David is introduced to a man named Ziba. Ziba is brought before the king, who asks the question that is on his mind concerning the house of Saul. Ziba informs the king that Jonathan has a son who is alive and living in Lo-debar, whose name is Mephibosheth. There are two interesting things of note within this section of Scripture. One is that David is unaware of Jonathan’s son, Mephibosheth, despite his close friendship with him. The other is what the place wherein Mephibosheth is currently residing truly represents.

The heart of Christ is always compassionate towards those who are ostracized and marginalized in society.

Mephibosheth is not considered an important threat to David because of his physical limitations. He was injured as a child while trying to escape an enemy attack. His nurse carried him and he suffered from a fall which caused him to be lame in his feet and unable to walk. In Old Testament times, this would cause a person to be looked down upon, especially if the person was a male. In other words, it would basically diminish the person’s stature within society.

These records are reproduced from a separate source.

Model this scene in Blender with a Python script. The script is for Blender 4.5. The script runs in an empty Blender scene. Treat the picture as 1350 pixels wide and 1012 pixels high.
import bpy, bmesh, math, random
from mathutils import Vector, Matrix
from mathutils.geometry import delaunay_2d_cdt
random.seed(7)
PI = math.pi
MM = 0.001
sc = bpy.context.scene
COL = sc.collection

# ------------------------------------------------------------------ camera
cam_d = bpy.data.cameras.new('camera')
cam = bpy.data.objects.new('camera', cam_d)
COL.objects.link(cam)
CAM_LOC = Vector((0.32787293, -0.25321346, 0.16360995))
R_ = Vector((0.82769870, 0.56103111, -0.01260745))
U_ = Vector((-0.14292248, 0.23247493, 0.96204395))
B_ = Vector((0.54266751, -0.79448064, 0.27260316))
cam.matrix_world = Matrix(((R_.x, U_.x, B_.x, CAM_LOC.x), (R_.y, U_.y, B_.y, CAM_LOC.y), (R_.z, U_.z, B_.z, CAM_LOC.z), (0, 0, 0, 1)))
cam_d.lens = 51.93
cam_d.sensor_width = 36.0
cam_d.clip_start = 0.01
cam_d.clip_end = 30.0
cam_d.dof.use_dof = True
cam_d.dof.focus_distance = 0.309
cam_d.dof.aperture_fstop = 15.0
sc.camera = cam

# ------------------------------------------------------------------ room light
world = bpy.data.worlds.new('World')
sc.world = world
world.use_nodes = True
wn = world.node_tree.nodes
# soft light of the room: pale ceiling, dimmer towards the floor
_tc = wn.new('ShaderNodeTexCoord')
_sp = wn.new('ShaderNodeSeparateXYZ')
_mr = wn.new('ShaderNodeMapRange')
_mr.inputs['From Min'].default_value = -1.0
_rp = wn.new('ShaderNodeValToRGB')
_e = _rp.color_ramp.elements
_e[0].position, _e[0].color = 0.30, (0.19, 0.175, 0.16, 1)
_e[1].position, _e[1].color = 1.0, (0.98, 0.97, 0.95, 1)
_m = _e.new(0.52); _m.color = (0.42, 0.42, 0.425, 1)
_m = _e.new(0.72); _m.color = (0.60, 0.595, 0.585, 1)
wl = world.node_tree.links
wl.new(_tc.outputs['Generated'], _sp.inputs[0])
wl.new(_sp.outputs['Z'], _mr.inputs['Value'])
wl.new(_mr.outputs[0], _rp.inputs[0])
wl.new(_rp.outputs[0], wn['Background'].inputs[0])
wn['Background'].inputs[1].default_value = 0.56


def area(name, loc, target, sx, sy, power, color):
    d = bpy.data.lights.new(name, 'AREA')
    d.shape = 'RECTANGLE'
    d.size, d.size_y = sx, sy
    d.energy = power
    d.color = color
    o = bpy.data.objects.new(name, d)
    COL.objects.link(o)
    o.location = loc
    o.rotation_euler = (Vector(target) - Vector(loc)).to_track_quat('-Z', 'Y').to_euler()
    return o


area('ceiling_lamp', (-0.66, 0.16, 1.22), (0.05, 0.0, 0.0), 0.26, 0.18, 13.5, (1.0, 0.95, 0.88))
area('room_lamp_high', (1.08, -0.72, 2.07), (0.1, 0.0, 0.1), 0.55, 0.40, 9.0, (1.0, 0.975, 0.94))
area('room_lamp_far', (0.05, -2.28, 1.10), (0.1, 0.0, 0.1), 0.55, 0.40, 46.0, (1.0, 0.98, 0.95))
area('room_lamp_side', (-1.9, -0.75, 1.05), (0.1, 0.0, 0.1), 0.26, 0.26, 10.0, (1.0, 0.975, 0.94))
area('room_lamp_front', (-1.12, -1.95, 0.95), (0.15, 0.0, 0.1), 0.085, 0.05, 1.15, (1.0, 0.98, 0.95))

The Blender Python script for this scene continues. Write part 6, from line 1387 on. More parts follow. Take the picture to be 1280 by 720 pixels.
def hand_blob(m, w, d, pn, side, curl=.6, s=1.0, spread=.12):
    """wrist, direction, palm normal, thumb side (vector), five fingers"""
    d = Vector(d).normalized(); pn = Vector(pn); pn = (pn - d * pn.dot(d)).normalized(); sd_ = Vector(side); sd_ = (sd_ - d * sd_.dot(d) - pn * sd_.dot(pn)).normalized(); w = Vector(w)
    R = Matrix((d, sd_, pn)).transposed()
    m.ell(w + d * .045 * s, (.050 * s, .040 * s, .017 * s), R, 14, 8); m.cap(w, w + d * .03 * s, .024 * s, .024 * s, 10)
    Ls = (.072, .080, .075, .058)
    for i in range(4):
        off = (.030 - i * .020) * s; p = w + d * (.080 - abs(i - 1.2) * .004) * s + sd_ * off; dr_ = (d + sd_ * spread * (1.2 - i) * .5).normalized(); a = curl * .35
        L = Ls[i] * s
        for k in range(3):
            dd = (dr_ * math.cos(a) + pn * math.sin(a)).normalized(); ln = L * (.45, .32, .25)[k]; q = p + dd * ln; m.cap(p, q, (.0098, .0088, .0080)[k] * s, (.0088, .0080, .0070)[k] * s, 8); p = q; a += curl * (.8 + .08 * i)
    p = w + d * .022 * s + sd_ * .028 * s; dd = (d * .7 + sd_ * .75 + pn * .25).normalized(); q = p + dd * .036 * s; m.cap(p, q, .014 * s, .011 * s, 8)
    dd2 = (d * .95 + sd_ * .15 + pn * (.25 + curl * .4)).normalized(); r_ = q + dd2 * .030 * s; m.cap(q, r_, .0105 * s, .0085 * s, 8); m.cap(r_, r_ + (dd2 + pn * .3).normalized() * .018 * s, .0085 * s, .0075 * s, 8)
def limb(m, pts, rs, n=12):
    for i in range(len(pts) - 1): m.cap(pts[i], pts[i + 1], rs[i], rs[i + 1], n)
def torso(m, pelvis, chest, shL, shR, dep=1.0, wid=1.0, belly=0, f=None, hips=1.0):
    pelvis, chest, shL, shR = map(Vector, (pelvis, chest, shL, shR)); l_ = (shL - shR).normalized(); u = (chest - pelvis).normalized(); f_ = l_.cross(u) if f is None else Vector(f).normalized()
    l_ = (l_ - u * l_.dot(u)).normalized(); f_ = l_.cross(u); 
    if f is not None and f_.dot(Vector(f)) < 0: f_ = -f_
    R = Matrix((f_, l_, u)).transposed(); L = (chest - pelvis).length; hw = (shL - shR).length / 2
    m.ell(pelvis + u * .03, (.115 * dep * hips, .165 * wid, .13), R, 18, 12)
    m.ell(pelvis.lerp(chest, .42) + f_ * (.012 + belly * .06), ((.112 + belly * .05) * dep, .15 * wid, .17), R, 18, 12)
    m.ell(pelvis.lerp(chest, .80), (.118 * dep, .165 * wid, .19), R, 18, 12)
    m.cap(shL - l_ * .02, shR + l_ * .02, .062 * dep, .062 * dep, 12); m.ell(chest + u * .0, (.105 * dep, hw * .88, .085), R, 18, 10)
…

Lo-debar, on the other hand, is a derivative of the Hebrew word, debar, which means “pasture”. We automatically think of a field of green, lush grassy hillside upon which animals graze for food. However, an additional meaning of the term, debar, means “house”. When we add the prefix, lo, to the term, however, it takes on a whole new meaning. The prefix, lo, means “without”. Therefore, the term, Lo-debar, means “to be without pasture or without a house”. The term takes on new meaning when understood in the sense that it represents something that is solitary and desolate, somewhat similar to a desert. When this is applied to Mephibosheth’s situation, we begin to understand why it is significant to the story.

Mephibosheth has been left without a house because the house of Saul has been eliminated and left almost completely desolate. In addition to this, he was completely disabled physically. This, in contemporary times, would cause a person to be completely isolated and ostracized by members in society. So, his response to being summoned to court by the king is understood clearly.

Mephibosheth knows the stigma of being disabled in his society. As a result, he has lived in a desolate state and feels as though he does not qualify to be the recipient of the king’s kindness and loyalty. However, David insists upon honoring him as he remembers his covenant with Mephibosheth’s father and his loyal friend, Jonathan. Therefore, Mephibosheth is offered a seat at the king’s table for the remainder of his life.

It does not matter what others may think about us, we have been invited to the King’s family and will always have a place at the King’s table.

Why Is This Important To Us?

This important to us because we may often feel as though we are not ‘good enough’ because of something we may have done, experienced, or said in our past. God reminds us that it is nothing within our humanity that could ever qualify us for a permanent seat at the King’s table. However, God also reminds us that He is not like humans. But He is more concerned with the condition of our hearts and not our current status, how much money we have, or how we look on the exterior (1 Sam. 16:7).

Conclusion

If God were to measure our worthiness by what we had to offer, none of us would ever qualify to be seated with Him. But, thank God for His grace and mercy! He qualifies us through the accomplished work of His Son, Jesus Christ, on Calvary’s cross. This provides us with direct access to the King’s courts and guarantees us a seat at His table within His Kingdom. We no longer have to wander around with the weight of Lo-debar (solitary isolation and desolation) upon our shoulders any longer. We no longer have the stigma of being ‘without a house’ because we have been invited to dwell in the house of the King forever.